Himalayan News Service

Kathmandu, January 26:

Experts and businessmen have underscored the need to take key external and internal measures in Nepali readymade garment sector to remain competitive in the post-quota regime.

From January 1, the quota benefits received by Nepali readymade garment exporters, has been phased out and textiles and clothing trade have become part of the General Agreement on Tariffs and Trade (GATT) discipline.

Dr Shankar Sharma, vice-chairman of National Planning Commission, opined that Nepal should take key measures to remain competitive in the post-quota regime. He was speaking at a forum titled ‘Phasing Out of Textile Quota: Future Strategies for Nepal’, organised by South Asia Watch on Trade, Economics & Environment (SAWTEE) and Action Aid Nepal (AAN), yesterday.

Presenting a paper, Navin Dahal, research director at SAWTEE, said that measures to improve the competitiveness of the sector are very important.

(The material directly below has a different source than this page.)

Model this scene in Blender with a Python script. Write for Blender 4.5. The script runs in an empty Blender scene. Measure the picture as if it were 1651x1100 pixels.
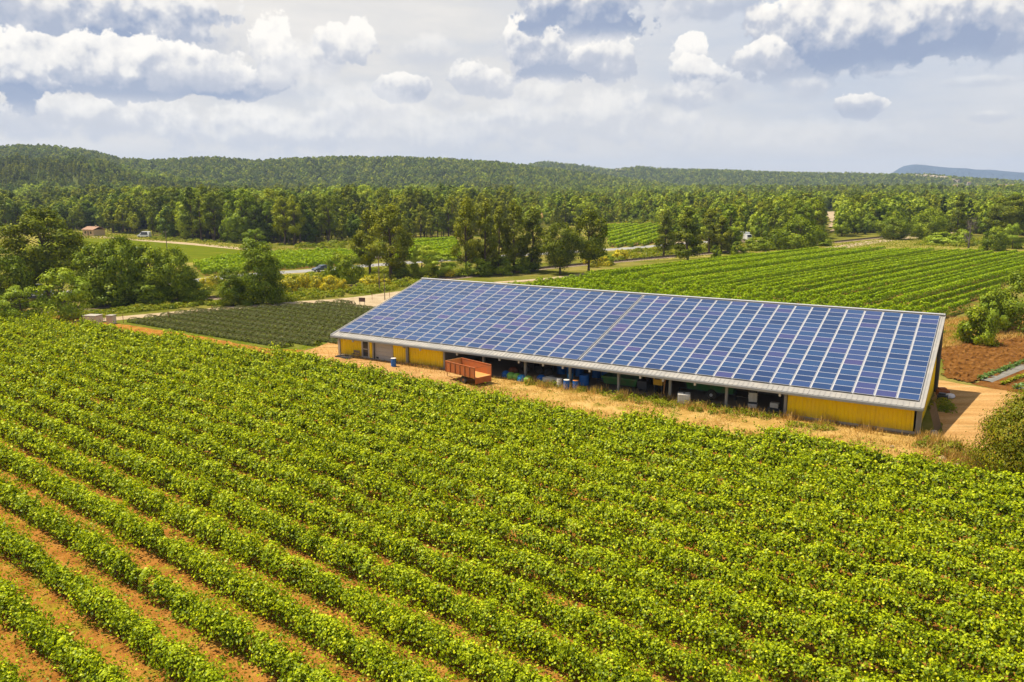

Given the precarious position of Nepali economy and the importance of the garment industry, he underlined the need for utilising preferential market access with favourable Rule of Origin (RoO) that will give a breathing space to Nepal.

Establishment of a Garment Processing Zone (GPZ) near the Inland Container Depot in Birgunj, establishment of a Technology Upgradation Fund to provide subsidised loan to the private sector to upgrade technology, procedural simplification to reduce cost and time are measures that need to be started immediately.

Giving an all-new regional dimension, Swarnim Wagle, programme specialist, Asia Trade Initiative, UNDP Regional Centre in Colombo, said that Nepal could learn from various other neighbouring countries and their strategies. Nepal can learn from the example of Sri Lanka’s brassiere industry, which has grown to a $360 million market. Nepal needs not only be a passive recipient but should proactively develop production and marketing for niche products, he added.

“Tools like excellent marketing and the ability to make use of Nepal’s comparative advantages would also make it possible to overcome the challenges in the post-MFA era,” Wagle said.

Purushottam Ojha, joint secretary at ministry of industry, commerce and supplies, said that the government is positive about establishment of GPZ but admitted that the progress has been very modest. He urged that the private sector and the government should work hand-in-hand in such a crucial situation rather than playing a blame game with one another.